Here are a few excerpts from a book I recently read, "The Signal and the Noise: Why So Many Predictions Fail-but Some Don't," by Nate Silver.


We have to view technology as what it always has been—a tool for the betterment of the human condition. We should neither worship at the altar of technology nor be frightened by it. Nobody has yet designed, and perhaps no one ever will, a computer that thinks like a human being. But computers are themselves a reflection of human progress and human ingenuity: it is not really “artificial” intelligence if a human designed the artifice.”

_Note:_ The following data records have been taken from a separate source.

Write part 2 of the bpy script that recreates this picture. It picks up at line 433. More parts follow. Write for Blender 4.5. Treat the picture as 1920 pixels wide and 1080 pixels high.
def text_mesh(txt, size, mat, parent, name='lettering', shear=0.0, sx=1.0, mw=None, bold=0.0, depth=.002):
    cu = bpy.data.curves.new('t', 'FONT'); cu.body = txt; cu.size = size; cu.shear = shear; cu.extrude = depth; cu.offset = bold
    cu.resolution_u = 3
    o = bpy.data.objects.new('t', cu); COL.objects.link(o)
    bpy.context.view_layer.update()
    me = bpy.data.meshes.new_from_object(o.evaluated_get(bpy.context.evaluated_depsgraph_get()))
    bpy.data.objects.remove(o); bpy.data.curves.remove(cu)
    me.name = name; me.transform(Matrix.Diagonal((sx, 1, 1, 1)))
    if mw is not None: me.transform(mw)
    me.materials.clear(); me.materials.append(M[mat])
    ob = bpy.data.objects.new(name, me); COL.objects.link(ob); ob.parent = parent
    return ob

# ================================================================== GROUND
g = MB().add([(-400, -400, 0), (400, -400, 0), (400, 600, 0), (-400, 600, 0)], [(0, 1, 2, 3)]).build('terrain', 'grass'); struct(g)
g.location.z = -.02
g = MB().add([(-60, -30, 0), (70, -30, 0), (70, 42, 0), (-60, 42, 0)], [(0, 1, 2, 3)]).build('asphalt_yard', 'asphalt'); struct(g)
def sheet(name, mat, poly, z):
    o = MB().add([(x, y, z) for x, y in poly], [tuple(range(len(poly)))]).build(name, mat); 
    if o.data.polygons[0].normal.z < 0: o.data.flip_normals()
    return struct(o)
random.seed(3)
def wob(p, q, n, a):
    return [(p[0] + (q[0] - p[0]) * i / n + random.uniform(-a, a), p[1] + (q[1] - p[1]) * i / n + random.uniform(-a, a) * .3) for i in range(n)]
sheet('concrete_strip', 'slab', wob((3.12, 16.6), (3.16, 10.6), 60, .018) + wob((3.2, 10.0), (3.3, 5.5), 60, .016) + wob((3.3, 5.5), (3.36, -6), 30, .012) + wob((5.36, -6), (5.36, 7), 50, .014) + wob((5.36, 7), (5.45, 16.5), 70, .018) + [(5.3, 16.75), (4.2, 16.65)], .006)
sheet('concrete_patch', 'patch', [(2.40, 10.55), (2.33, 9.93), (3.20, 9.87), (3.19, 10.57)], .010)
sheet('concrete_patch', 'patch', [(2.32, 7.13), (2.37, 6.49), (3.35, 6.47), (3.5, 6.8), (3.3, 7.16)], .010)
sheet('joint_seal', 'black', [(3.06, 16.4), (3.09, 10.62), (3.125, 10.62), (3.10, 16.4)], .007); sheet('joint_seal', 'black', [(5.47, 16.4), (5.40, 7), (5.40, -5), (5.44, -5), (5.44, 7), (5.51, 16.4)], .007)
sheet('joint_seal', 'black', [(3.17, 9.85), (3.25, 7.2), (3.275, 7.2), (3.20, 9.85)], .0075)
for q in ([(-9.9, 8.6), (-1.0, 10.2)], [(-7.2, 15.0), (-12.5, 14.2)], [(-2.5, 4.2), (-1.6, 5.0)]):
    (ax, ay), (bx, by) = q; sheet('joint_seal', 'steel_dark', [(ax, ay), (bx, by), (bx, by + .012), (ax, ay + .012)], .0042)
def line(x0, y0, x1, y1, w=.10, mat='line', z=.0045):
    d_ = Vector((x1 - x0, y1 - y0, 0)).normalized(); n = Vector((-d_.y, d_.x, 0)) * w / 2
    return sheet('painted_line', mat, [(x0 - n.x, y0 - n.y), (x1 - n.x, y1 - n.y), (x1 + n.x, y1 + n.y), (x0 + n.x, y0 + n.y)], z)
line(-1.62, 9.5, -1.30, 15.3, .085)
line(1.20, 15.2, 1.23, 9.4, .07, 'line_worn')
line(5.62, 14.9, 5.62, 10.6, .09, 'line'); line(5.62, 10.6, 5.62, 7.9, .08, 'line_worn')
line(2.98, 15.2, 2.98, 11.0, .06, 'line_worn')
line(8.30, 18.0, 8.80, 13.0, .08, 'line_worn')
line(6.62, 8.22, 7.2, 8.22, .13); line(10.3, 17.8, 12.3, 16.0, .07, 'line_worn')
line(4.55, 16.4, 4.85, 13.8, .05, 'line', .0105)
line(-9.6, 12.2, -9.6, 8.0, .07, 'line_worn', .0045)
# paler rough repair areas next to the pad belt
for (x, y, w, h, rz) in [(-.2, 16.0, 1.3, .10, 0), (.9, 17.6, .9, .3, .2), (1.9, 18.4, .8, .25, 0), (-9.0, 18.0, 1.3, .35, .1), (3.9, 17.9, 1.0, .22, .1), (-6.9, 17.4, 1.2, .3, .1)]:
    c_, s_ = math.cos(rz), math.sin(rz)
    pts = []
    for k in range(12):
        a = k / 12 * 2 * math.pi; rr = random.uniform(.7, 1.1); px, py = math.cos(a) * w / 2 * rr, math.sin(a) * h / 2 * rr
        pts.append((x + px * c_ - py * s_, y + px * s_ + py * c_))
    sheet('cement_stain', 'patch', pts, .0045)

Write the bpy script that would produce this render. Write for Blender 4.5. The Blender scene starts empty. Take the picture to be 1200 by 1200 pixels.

Poker is sometimes perceived to be a highly psychological game, a battle of wills in which opponents seek to make perfect reads on one another by staring into one another’s souls, looking for “tells” that reliably betray the con­tents of the other hands. There is a little bit of this in poker, especially at the higher limits, but not nearly as much as you’d think. (The psychological factors in poker come mostly in the form of self-discipline.) Instead, poker is an incred­ibly mathematical game that depends on making probabilistic judgments amid uncertainty, the same skills that are important in any type of prediction.



Play well and win; play well and lose; play badly and lose; play badly and win: every poker player has experienced each of these conditions so many times over that they know there is a difference between process and results.